Alexander and Murray’s Bipartisan Obamacare Alliance Disintegrates

Once tied together in a joint effort to offset Trump’s actions to destabilize Obamacare, they wound up fighting each other when the deal finally went down. Photo: Tom Williams/CQ-Roll Call,Inc.

For a good while there, veteran Senators Lamar Alexander, Republican of Tennessee, and Patty Murray, Democrat of Washington, were poster people for that rarest of phenomena: serious bipartisan policy-making. Last October the president acted on long-standing threats and killed cost-sharing reduction (CSR) subsidies that reimbursed insurers for the required measures they took to hold down out-of-pocket costs for low-income Obamacare customers. Almost immediately, Alexander and Murray — the chairman and ranking minority member, respectively, of the Senate Health, Education, Labor and Pensions Committee — negotiated a bill to restore CSRs and avoid significant boosts in premiums. And almost immediately, they secured 24 co-sponsors, 12 from each party.

Prospects for the bill’s passage waxed and waned; the main problem was opposition from House Republicans — and off and on, the president — to the bill because it was allegedly a “insurance company bailout” that would also help the “dying Obamacare law” survive. But it got a large boost when in exchange for her critical vote on the GOP tax bill, Senator Susan Collins secured promises from Mitch McConnell and the White House to include Alexander-Murray along with a different Obamacare stabilization measure (providing grants to states for a reinsurance program for high-cost consumers) she was co-sponsoring with Democrat Bill Nelson in the omnibus appropriations bill that was being worked on at the same time.

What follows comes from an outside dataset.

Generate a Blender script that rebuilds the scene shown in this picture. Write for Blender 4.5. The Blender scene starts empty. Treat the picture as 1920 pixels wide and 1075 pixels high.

Well, in the end Collins gave the GOP her vote (which further destabilized Obamacare by repealing its individual health-insurance-purchasing mandate) and there was no vote on the health-care measures she was bargaining for; in fact, there was no omnibus at that point, but just another in a series of stopgap spending bills.

And when the appropriations merry-go-round finally ended last week with passage of a much-delayed omnibus bill, there were no Obamacare stabilization provisions in it at all. And the real irony is that when the deal went down Alexander and Murray were very much on opposite sides of the barricades.

With House Republicans having rejected the Obamacare-stabilization package, Alexander and other Republican senators stuffed it with anti-abortion (a ban on use of any federal funds to subsidize Obamacare policies with abortion coverage, a fight Republicans lost during the original ACA debate) and anti-Obamacare (a codification of the administration’s efforts to allow short-term “junk policies” that evade Obamacare rules) poison pills to Democrats. When Alexander offered the package as a floor amendment requiring unanimous consent, it was Patty Murray who objected, essentially killing the measure.

Alexander and Senate Republicans, of course, claimed that Murray and other Democrats really just wanted to see Obamacare premiums go up this fall in order to blame them on the GOP.

House Republicans and (if he was paying any attention) Donald J. Trump had to chuckle at this collapse in a partnership that once looked so promising, and at their success in ensnaring Senate Republicans in their plan to to screw up Obamacare as much as possible. And as an added bonus, they can now accuse Democrats of responsibility for premium increases, much as Trump is accusing Democrats of “abandoning” the Dreamers whose protections he has sought to strip.